飴色についてねちねち

 知り合いの方のサイトをみていたら、その方のスタンスによる飴色についての考察があって、おもしろかったので、ぼくもまねしてぼくのスタンスで語ってみることにします。この問題は、ゼロ戦のプラモを作る人にとって、とても悩ましい問題ですね。


「飴色」という字面からわれわれはいろいろな飴を思いだしますが、ぼくは当時の「飴」といったらベッコウ飴の色だと思います。または飴湯(生姜湯)。たばこの脂がかかったみたいな色。というわけで、ニスのような色のかかった色。
 有名な野原茂先生の飴色説のもとになったレポートは学研の零戦の本にでましたが、あれを見るまではレポートの作成者が見本の一機の状態を指して「飴色がかりたる灰色」という描写的表現をしたのを、先生が公式なカラー名であるかのように見せかけようと作為をもって引用、固執してるのかとおもってたらおおまちがいで、本当にその機体の色を「現用飴色」(「飴色がかりたる」と書いてあるのは最初の1回だけ)と呼んじゃっていて、びっくりさせられます。J3は灰色と書いてあるです。 零戦て、ホントにあんな色なんだろうか・・・
などとおもっていたら、匿名ですがヤフーの掲示板におもしろい投稿(ホビー > 模型 > 零戦の色が飴色だと思う人、手を挙げて >の119番の投稿)があって、これがまた妙にリアルだったのです。

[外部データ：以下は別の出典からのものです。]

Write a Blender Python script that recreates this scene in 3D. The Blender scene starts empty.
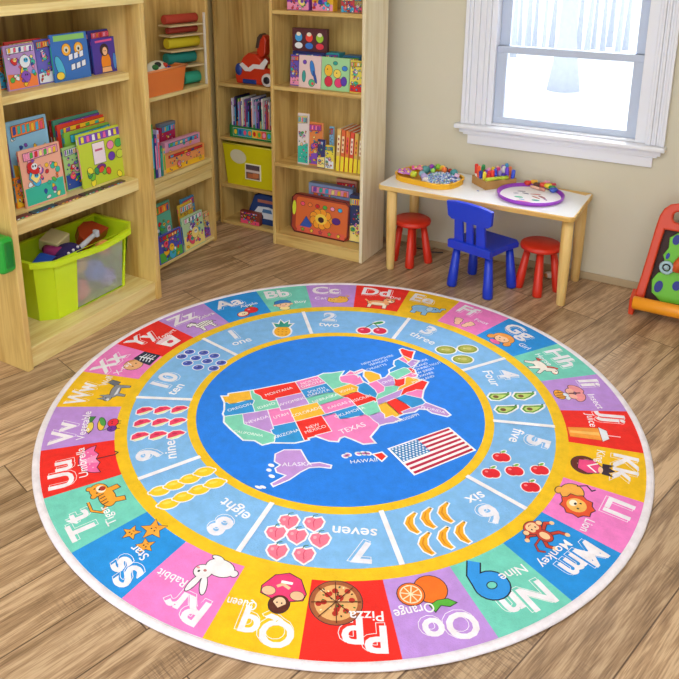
import bpy, bmesh, math, random
from mathutils import Vector, Matrix
from mathutils.geometry import tessellate_polygon
sc = bpy.context.scene
COL = sc.collection
PI = math.pi
rnd = random.Random(7)

# ------------------------------------------------------------------ camera
FPX, CX, CY = 766.16, 317.83, 163.78
PITCH, ROLL, YAW, CAMH = 0.28081, -0.001485, -0.53532, 1.7535
Fw = Vector((math.sin(YAW)*math.cos(PITCH), math.cos(YAW)*math.cos(PITCH), -math.sin(PITCH)))
Rt = Vector((math.cos(YAW), -math.sin(YAW), 0)); Up = Rt.cross(Fw)
R2 = Rt*math.cos(ROLL)+Up*math.sin(ROLL); U2 = Up*math.cos(ROLL)-Rt*math.sin(ROLL)
cd = bpy.data.cameras.new('camera'); cam = bpy.data.objects.new('camera', cd); COL.objects.link(cam)
cam.matrix_world = Matrix(((R2.x, U2.x, -Fw.x, 0), (R2.y, U2.y, -Fw.y, 0), (R2.z, U2.z, -Fw.z, CAMH), (0, 0, 0, 1)))
cd.sensor_fit = 'HORIZONTAL'; cd.sensor_width = 36; cd.lens = FPX/679*36
cd.shift_x = (339.5-CX)/679; cd.shift_y = -(339.5-CY)/679
cd.clip_start = .05
sc.camera = cam
def ray(px, py): return R2*((px-CX)/FPX)-U2*((py-CY)/FPX)+Fw
def at(px, py, x=None, y=None, z=None):          # where a point of the photo meets the plane x=, y= or z= of the room
    d = ray(px, py)
    t = x/d.x if x is not None else y/d.y if y is not None else (z-CAMH)/d.z
    return Vector((0, 0, CAMH))+d*t

# ------------------------------------------------------------------ materials
def hexl(h):
    h = h.lstrip('#'); h = ''.join(c*2 for c in h) if len(h) == 3 else h; v = [int(h[i:i+2], 16)/255 for i in (0, 2, 4)]
    return tuple(c/12.92 if c <= .04045 else ((c+.055)/1.055)**2.4 for c in v)+(1,)
MATS = {}
def mat(name, col='#ffffff', rough=.5, metal=0, bump=0, bscale=200, trans=0, var=.0, vscale=6, alpha=1, coat=0, sheen=0, emit=0):
    if name in MATS: return MATS[name]
    m = bpy.data.materials.new(name); m.use_nodes = True; nt = m.node_tree; b = nt.nodes['Principled BSDF']
    c = hexl(col); b.inputs['Base Color'].default_value = c; b.inputs['Roughness'].default_value = rough
    b.inputs['Metallic'].default_value = metal; b.inputs['Transmission Weight'].default_value = trans
    b.inputs['Alpha'].default_value = alpha; b.inputs['Coat Weight'].default_value = coat
    b.inputs['Sheen Weight'].default_value = sheen
    tc = nt.nodes.new('ShaderNodeTexCoord')
    nz = nt.nodes.new('ShaderNodeTexNoise'); nz.inputs['Scale'].default_value = vscale; nz.inputs['Detail'].default_value = 4
    nt.links.new(tc.outputs['Object'], nz.inputs['Vector'])
    if var:
        mx = nt.nodes.new('ShaderNodeMix'); mx.data_type = 'RGBA'
        mx.inputs[6].default_value = tuple(x*(1-var) for x in c[:3])+(1,); mx.inputs[7].default_value = tuple(min(1, x*(1+var)) for x in c[:3])+(1,)
        nt.links.new(nz.outputs['Fac'], mx.inputs[0]); nt.links.new(mx.outputs[2], b.inputs['Base Color'])
    if bump:
        n2 = nt.nodes.new('ShaderNodeTexNoise'); n2.inputs['Scale'].default_value = bscale; n2.inputs['Detail'].default_value = 3
        nt.links.new(tc.outputs['Object'], n2.inputs['Vector'])
        bp = nt.nodes.new('ShaderNodeBump'); bp.inputs['Strength'].default_value = bump; bp.inputs['Distance'].default_value = .002
        nt.links.new(n2.outputs['Fac'], bp.inputs['Height']); nt.links.new(bp.outputs['Normal'], b.inputs['Normal'])
    MATS[name] = m; return m
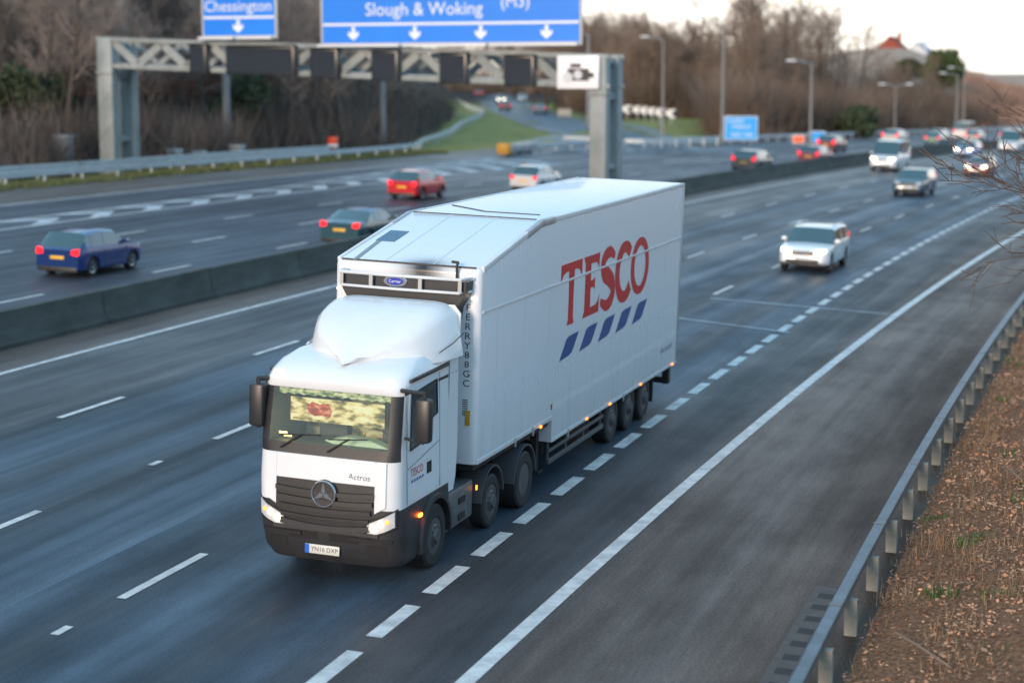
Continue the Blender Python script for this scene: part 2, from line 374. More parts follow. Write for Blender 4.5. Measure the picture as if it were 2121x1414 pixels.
for d in (-22.3, -26.0, -29.75): dashes('lane_line', [51.0+9*k-1.3 for k in range(-8, 38)], 2.6, (lambda s, d=d: d), .15)
dashes('stud_mark', [37.61-3.9, 27.41-3.1], .4, lambda s: -7.8 if s > 30 else -4.05, .13)
# white gore hatching between the slip road and the main lanes
strip('hatching_border', np.arange(-40, 132, 3), -34.5, -34.3, paint_m, .006)
gore = lambda s: -36.4-3.6*sstep((s-85)/45.)
strip('hatching_border', np.arange(-40, 132, 3), lambda s: gore(s)-.1, lambda s: gore(s)+.1, paint_m, .006)
V = []; F = []
for k in range(-14, 22):
    s0 = 4.2*k+44
    if s0 > 128: break
    b = len(V); dm = (-34.5+float(gore(s0)))/2
    for (s, d) in ((s0, -34.55), (s0+1.5, -34.55), (s0+1.9, dm), (s0+3.4, dm), (s0, float(gore(s0))+.12), (s0+1.5, float(gore(s0))+.12)):
        x, y = wxy(s, d); V.append((x, y, plane(s, d)+.0075))
    F += [(b, b+1, b+3, b+2), (b+2, b+3, b+5, b+4)]
np_mesh('hatching', V, F, mat('hatch_paint', (.60, .61, .63), .6, noise=(.9, .4, (.34, .35, .37))))['kind'] = 'structure'
# pale cross lines over the near lanes
for (s0, d0, s1, d1) in ((58.15, -3.9, 57.0, 0.0), (63.2, -3.9, 62.7, 2.0)):
    a0 = Vector((*map(float, wxy(s0, d0)), float(plane(s0, d0))+.014)); b0 = Vector((*map(float, wxy(s1, d1)), float(plane(s1, d1))+.014))
    bm = N(); h = Vector((math.sin(.33), math.cos(.33), 0))*.08
    bm.faces.new([bm.verts.new(p) for p in (a0-h, b0-h, b0+h, a0+h)])
    o = obj('cross_line', bm, paint_old, smooth=0); o['kind'] = 'structure'
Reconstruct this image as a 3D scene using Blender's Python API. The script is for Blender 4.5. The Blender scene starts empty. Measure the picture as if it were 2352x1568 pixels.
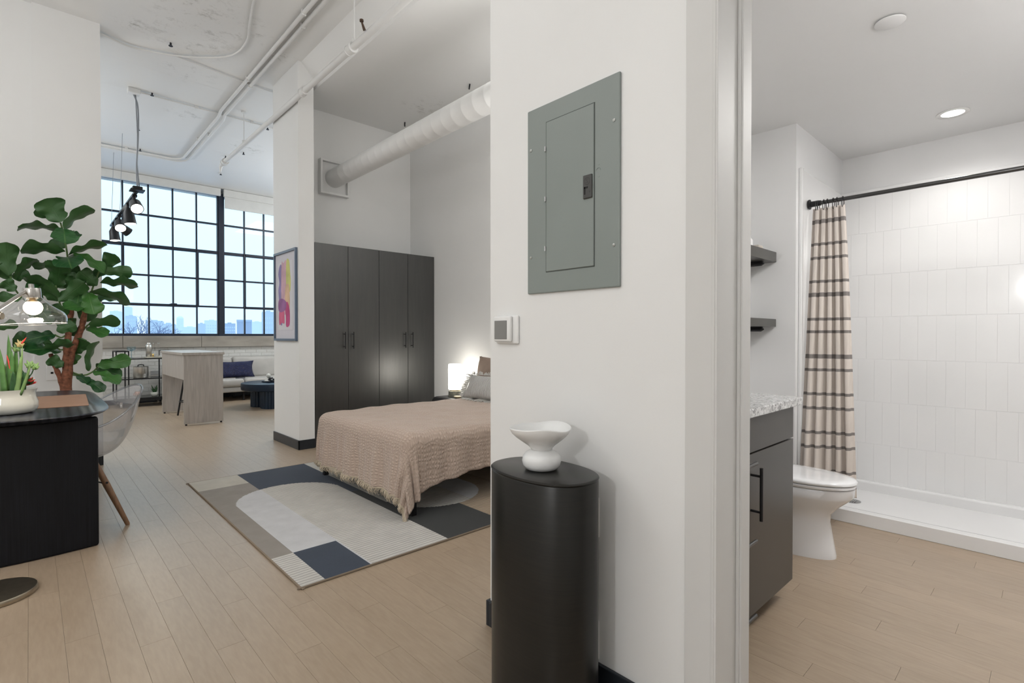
import bpy, bmesh, math, random
from mathutils import Vector, Matrix
from math import sin, cos, pi, radians, sqrt, atan2, hypot
random.seed(7)
SC = bpy.context.scene
COL = SC.collection
# ------------------------------------------------------------------ camera
cam = bpy.data.cameras.new('camera'); cam.sensor_width = 36; cam.lens = 36*1180/2352
cam.clip_start = .05; cam.clip_end = 6000
co = bpy.data.objects.new('camera', cam); COL.objects.link(co)
co.location = (0, 0, 1.2); co.rotation_euler = (radians(90-.583), 0, radians(-43.2))
SC.camera = co
# ------------------------------------------------------------------ sky
W = bpy.data.worlds.new('sky'); SC.world = W; W.use_nodes = True
nt = W.node_tree; bg = nt.nodes['Background']
tc = nt.nodes.new('ShaderNodeTexCoord'); sx = nt.nodes.new('ShaderNodeSeparateXYZ')
cr = nt.nodes.new('ShaderNodeValToRGB'); nz = nt.nodes.new('ShaderNodeTexNoise'); nz.inputs['Scale'].default_value = 1.6
mx = nt.nodes.new('ShaderNodeMix'); mx.data_type = 'RGBA'; mx.inputs[0].default_value = .06
nt.links.new(tc.outputs['Generated'], sx.inputs[0]); nt.links.new(sx.outputs['Z'], cr.inputs[0])
nt.links.new(tc.outputs['Generated'], nz.inputs['Vector'])
e = cr.color_ramp.elements
e[0].position = 0.0; e[0].color = (.66, .84, 1.0, 1); e[1].position = .35; e[1].color = (.72, .98, 1.1, 1)
k = cr.color_ramp.elements.new(.10); k.color = (.62, .86, 1.02, 1)
nt.links.new(cr.outputs[0], mx.inputs[6]); nt.links.new(nz.outputs['Color'], mx.inputs[7]); nt.links.new(mx.outputs[2], bg.inputs[0])
bg.inputs[1].default_value = 1.6
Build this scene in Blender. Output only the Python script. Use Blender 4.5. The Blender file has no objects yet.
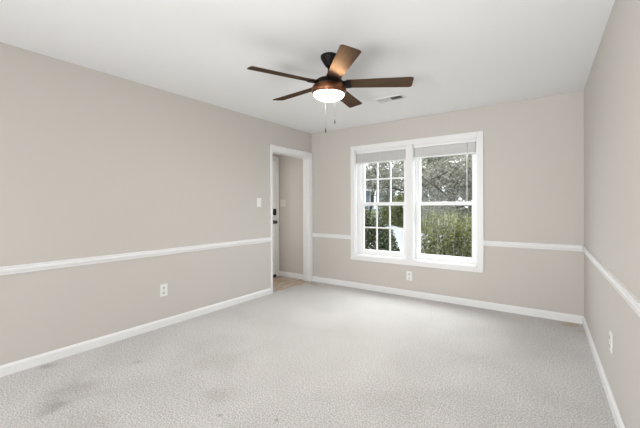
import bpy, bmesh, math, random
from mathutils import Matrix, Vector
import numpy as np

C = bpy.context.scene.collection
SC = bpy.context.scene
R = math.radians

# ------------------------------------------------------------------ camera
F_PX, YAW, HORIZON, CAM_H, ROLL = 323.88, 0.6041, 206.46, 1.2343, 0.0024
cam = bpy.data.objects.new('camera', bpy.data.cameras.new('camera'))
C.objects.link(cam)
cam.data.sensor_width = 36.0
cam.data.sensor_fit = 'HORIZONTAL'
cam.data.lens = F_PX / 640 * 36.0
cam.data.shift_y = -(214 - HORIZON) / 640
cam.data.clip_start = 0.02
cam.data.clip_end = 400
cam.matrix_world = Matrix.Translation((0, 0, CAM_H)) @ Matrix.Rotation(YAW, 4, 'Z') @ Matrix.Rotation(R(90), 4, 'X') @ Matrix.Rotation(-ROLL, 4, 'Z')
SC.camera = cam

# ------------------------------------------------------------------ view, sky, sun, large lights
SC.view_settings.view_transform = 'Standard'
SC.view_settings.look = 'None'
SC.view_settings.gamma = 1.0
SC.view_settings.use_curve_mapping = False
SC.view_settings.exposure = 0.21

world = bpy.data.worlds.new('overcast_sky')
SC.world = world
world.use_nodes = True
bg = world.node_tree.nodes['Background']
bg.inputs['Color'].default_value = (0.88, 0.94, 1.0, 1)
bg.inputs['Strength'].default_value = 5.0

def sun(energy, angle, direction):
    l = bpy.data.lights.new('sun', 'SUN'); l.energy = energy; l.angle = R(angle)
    l.color = (1.0, 0.97, 0.93)
    o = bpy.data.objects.new('sun', l); C.objects.link(o)
    o.rotation_euler = Vector(direction).to_track_quat('-Z', 'Y').to_euler()
def area(name, loc, direction, sx, sy, power, color, spread=180):
    l = bpy.data.lights.new(name, 'AREA'); l.shape = 'RECTANGLE'; l.size = sx; l.size_y = sy
    l.energy = power; l.color = color; l.spread = R(spread)
    o = bpy.data.objects.new(name, l); C.objects.link(o); o.location = loc
    o.rotation_euler = Vector(direction).to_track_quat('-Z', 'Y').to_euler()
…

(もうご存知かもしれませんが・・)
 ツートンカラーの11型の前半分は滑り止めのために炭を混ぜた塗料を塗っていたが命令でやめたという証言もすばらしいけれど、「妙にリアル」なのは『「ワニスじゃと?、あぁ・・たしかに、各部隊や、海軍の徴収所で、なにやら亜麻仁油や、酒油を塗ってた機体も幾つかおったな」』というくだりで、亜麻仁油は木材にしみこませて乾かしての防水に使う黄褐色の油で、これは今まで木製機整備用に前線にはストックがたくさんあったと思われ、とりあえず防水/ツヤ出しに使ってしまっていたのかもしれないと思わせる説得力があって、かりにこれがマニアの人の推理による仮説を証言にしたてた「ネタ」であるにしても充分説得力があると思いました。つづきでは一部の機体は青磁のような灰色になったという証言もされていて・・・この色は「爆下に描く」のスケッチに近い・・・で、それらを前提に、ぼくは一部の暗い色の機体については喫煙室に置き去りにされた灰色の零戦みたいのを連想して、これが暗い色のゼロ戦の色だと思っているわけです。

 さらにこないだ学研からでた一式陸攻の本の34ページにおもしろい記述がありました。陸攻には機体外板保護のために透明塗料がかけられていたが、この『ち-四九』第2種は変色するので使うなということが書いてあるそうで、この塗料の変色というのが赤黄色系であれば、文字通り、「飴色がかりたる」になるかもしれませんね。 で、この塗料もストックが多かったようで、ずっと使用は継続されたようです。
 というわけで、いろいろな経過によっていろいろな「飴色」がかってしまった零戦があったのではと思っているので、これからいろんな色のゼロ戦を作ってみたいです。

 また、「ワニス」というと、「そんな木に使うような塗料を金属機に塗るわけがない」と拒絶される方もいらっしゃいますが、たぶん、現場では透明ならなんでも「ニス」と呼んでとりあえず補修の際に塗ったり表面ツヤ出しに使ったたんではないでしょうか。

以上、半分妄想交じりにとりとめもなく書いてしまいました。

 零戦、いろんな色で塗って作ってみたいです。でも、あんまり濃い「飴色」はイヤ。